In order to maintain a friendship, you must also express your feelings towards and commitment to the relationship in tangible, practical ways. This can include proactively doing things to contribute to the friendship, and also forgoing opportunities or making sacrifices in favor of the friendship. In order to maintain your relationship with Judaism, you should also contribute tangibly to the relationship by actively expressing your feelings and commitment by performing mitzvoth. Conversely, you should be prepared and willing to tangibly forego certain “opportunities” and undergo some sacrifice regarding things that are unacceptable to Judaism. This is the basis for the positive and negative mitzvoth – the do’s and the don’ts of Judaism.

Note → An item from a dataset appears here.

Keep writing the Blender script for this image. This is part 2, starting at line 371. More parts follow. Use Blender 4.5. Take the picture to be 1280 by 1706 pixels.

This last idea is related to one of the many interpretations of a verse in Song of Songs, the allegorical and quintessential love song between G-d and the Jewish people. The verse states, “If you are stirred up, arouse the love until it is desirous” (2:7). The Hebrew word used here for desirous is “techpatz” which is related to “chefetz” which literally means “object”. Accordingly, the verse is giving powerful, practical advice on how to keep the flame burning, the explanation of the verse being as follows: If you are stirred to seek G-d, the way to maintain that arousal is by connecting it to tangible objects and acts – namely by taking upon yourself practical observance of the mitzvoth.